Selain itu, harus ada aspek pencegahan. Emerson menjelaskan ada kerentanan korupsi akibat ketidakpastian hak dan ketidakpastian ruang investasi, lemahnya regulasi, serta tidak adanya pengelola kawasan hutan di lapangan. Hasil kajian menemukan 17 kelemahan sistemik dalam aspek regulasi (9 temuan), aspek kelembagaan (3 temuan), aspek tata laksana (4 temuan), dan aspek manajemen SDM (1 temuan).
“Sepanjang pemerintah Jokowi tidak memberikan perhatian soal ini, ya percuma saja. Toh, kalau hasil penelitian KPK dijalankan, tidak ada rapor merah untuk pembantunya. Makanya harus dibangun kesepahaman politik yang arahnya adalah penyelamatan sumber daya alam.”

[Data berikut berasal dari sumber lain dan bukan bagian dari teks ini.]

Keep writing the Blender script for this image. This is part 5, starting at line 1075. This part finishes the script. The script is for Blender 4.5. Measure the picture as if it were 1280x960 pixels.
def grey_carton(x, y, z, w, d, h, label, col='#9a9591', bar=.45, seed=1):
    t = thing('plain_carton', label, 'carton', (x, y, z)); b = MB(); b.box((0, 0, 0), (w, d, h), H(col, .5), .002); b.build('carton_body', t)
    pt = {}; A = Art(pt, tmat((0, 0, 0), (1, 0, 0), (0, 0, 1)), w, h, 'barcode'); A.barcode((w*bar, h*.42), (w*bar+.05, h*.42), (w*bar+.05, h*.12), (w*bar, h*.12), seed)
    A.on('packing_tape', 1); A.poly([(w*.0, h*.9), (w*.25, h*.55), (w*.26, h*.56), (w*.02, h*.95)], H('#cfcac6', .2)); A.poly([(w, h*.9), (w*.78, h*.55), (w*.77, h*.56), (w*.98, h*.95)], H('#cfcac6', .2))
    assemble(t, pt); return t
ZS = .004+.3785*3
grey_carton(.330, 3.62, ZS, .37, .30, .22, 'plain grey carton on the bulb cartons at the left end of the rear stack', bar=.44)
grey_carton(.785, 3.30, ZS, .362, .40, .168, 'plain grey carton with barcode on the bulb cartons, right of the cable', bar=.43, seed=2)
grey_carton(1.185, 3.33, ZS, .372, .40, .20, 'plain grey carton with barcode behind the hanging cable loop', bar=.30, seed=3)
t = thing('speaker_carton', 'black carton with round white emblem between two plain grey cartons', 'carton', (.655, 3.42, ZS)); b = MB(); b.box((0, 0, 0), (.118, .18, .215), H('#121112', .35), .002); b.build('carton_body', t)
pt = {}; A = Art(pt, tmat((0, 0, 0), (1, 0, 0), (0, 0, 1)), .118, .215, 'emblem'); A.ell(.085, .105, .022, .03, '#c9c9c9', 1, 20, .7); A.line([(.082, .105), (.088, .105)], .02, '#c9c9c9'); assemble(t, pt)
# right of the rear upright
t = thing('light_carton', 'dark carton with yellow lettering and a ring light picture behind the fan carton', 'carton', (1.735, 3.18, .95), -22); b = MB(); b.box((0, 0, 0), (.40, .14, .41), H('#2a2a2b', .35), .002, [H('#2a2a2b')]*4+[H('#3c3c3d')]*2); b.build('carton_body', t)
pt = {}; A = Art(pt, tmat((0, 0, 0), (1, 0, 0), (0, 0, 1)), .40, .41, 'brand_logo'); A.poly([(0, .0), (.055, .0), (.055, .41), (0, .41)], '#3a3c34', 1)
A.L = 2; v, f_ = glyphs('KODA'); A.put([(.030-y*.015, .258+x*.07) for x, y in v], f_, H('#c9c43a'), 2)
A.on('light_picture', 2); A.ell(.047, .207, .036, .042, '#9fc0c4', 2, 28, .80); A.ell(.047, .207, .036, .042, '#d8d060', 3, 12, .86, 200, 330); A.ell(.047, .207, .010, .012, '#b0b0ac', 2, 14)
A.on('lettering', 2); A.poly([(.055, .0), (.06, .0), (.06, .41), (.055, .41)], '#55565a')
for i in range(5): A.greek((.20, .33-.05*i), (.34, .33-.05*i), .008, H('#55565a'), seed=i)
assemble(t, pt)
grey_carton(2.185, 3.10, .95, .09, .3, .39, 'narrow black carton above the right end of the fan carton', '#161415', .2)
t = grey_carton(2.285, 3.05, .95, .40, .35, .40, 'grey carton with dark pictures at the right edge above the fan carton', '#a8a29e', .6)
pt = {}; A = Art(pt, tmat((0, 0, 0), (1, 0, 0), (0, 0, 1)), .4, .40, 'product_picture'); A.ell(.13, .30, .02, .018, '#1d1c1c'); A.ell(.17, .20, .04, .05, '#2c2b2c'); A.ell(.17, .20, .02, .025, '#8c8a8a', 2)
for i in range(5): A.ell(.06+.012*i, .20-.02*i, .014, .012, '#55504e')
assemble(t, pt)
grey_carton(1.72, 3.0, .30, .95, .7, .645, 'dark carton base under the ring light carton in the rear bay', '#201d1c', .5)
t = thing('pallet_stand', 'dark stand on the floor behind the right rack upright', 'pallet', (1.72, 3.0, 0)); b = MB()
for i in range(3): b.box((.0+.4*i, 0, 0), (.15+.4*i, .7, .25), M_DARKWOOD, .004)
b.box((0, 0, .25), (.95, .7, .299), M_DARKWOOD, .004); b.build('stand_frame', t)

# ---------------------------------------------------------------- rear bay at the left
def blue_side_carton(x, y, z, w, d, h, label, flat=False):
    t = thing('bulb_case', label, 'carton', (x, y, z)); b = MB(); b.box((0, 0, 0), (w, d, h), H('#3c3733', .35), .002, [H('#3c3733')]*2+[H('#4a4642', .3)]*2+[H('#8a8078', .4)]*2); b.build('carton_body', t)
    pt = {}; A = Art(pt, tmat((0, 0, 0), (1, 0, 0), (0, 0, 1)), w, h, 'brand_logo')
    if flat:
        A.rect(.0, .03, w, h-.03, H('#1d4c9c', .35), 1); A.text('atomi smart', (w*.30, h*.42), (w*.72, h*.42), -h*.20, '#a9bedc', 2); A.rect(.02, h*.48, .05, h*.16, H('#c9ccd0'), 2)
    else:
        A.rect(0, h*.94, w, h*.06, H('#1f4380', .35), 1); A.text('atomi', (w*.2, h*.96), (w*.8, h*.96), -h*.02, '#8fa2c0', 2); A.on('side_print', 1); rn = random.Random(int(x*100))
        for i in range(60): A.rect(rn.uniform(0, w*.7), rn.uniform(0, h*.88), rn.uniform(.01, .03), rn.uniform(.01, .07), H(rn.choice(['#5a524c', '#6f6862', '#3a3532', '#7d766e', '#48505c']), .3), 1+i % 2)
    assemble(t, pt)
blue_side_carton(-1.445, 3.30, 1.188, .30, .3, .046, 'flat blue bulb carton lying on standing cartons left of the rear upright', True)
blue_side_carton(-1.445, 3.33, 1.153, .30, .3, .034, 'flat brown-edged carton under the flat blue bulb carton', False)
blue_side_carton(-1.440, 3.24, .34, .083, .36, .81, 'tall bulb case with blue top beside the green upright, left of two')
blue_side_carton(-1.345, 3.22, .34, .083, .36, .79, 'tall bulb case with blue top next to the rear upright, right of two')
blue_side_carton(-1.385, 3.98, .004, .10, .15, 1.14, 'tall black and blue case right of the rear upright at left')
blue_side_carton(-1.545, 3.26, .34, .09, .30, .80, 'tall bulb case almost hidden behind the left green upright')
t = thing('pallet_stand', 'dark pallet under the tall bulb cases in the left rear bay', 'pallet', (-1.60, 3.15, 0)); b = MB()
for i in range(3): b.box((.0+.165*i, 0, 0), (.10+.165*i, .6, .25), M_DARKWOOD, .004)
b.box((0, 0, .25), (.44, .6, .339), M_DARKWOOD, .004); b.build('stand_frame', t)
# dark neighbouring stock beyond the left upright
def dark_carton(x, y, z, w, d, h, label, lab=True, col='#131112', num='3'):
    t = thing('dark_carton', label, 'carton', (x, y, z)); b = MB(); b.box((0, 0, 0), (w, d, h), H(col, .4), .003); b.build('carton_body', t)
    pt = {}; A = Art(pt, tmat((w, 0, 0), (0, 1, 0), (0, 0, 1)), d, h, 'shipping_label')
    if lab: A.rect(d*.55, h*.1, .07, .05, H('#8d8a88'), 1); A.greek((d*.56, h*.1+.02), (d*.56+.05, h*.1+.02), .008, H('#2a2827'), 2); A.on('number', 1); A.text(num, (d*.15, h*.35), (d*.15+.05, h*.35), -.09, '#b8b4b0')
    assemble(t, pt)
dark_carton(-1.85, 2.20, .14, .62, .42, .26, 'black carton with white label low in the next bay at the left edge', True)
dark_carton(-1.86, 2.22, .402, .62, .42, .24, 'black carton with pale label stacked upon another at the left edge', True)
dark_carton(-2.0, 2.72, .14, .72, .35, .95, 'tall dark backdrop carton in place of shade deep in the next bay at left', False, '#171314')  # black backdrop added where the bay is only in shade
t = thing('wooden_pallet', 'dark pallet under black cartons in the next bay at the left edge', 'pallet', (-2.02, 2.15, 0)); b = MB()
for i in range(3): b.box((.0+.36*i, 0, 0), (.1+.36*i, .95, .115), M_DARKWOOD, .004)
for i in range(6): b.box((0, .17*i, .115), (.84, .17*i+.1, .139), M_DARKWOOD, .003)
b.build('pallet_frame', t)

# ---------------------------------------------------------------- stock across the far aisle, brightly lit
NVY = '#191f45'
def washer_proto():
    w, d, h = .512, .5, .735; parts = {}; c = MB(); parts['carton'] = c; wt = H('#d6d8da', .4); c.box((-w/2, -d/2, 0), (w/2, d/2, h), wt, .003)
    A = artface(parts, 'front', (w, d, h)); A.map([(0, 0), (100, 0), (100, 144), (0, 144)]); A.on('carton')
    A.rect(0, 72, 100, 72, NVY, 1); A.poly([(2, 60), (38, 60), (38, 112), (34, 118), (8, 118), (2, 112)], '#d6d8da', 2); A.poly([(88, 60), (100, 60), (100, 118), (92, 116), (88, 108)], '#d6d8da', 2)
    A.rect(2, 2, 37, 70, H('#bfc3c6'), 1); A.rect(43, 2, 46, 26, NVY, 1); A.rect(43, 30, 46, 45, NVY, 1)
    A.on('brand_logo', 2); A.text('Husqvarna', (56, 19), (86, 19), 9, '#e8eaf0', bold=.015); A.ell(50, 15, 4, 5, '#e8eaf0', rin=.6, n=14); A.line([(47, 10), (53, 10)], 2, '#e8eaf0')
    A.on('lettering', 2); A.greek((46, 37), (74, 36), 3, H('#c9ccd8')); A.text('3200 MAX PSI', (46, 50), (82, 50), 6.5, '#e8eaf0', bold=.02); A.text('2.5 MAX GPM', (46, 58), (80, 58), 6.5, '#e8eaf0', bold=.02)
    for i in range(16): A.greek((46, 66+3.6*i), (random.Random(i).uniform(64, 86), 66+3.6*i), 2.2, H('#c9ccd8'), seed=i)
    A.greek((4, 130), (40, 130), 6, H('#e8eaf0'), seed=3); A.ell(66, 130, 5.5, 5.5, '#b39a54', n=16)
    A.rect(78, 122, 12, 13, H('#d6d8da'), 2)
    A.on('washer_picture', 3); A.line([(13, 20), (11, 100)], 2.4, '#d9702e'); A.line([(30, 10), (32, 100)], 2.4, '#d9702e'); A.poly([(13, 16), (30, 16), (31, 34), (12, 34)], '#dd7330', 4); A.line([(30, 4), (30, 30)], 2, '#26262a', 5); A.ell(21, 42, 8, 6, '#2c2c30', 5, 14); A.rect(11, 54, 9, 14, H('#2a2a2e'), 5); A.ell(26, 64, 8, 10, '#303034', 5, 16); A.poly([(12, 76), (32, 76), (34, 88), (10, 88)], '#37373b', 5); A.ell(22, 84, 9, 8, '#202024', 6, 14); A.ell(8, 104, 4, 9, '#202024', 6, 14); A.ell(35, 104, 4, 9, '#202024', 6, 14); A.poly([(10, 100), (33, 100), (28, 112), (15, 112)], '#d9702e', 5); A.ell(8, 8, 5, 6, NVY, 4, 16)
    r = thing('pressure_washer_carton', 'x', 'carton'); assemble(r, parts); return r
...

ICW juga menyoroti kerugian negara dengan nilai fantastis di sektor kehutanan. Pada 2011, akibat pelepasan kawasan hutan di 7 provinsi, potensi kerugiannya mencapai Rp 273 triliun. Karena itu, pihaknya mendorong KPK untuk membuat terobosan hukum agar kerugian negara tidak hanya terkait dana APBN dan APBD, tapi juga kerugian negara dari perspektif ekologis.
“Kalau hanya kerugian finansial ya masih kecil. Jadi, kita dorong KPK untuk menghitung kerugian dari sisi ekologis. Kerugiannya bisa mencapai Rp 678 triliun. Sampai 7 turunan belum mampu dibayar oleh pengusaha,” tegasnya. Karena itu, kita tak butuh merevisi UU KPK, melainkan harus merevisi UU Tindak Pidana Korupsi untuk optimalisasi memperluas aspek kerugian negara tidak hanya finansial, tapi juga biaya sosial dan ekologis.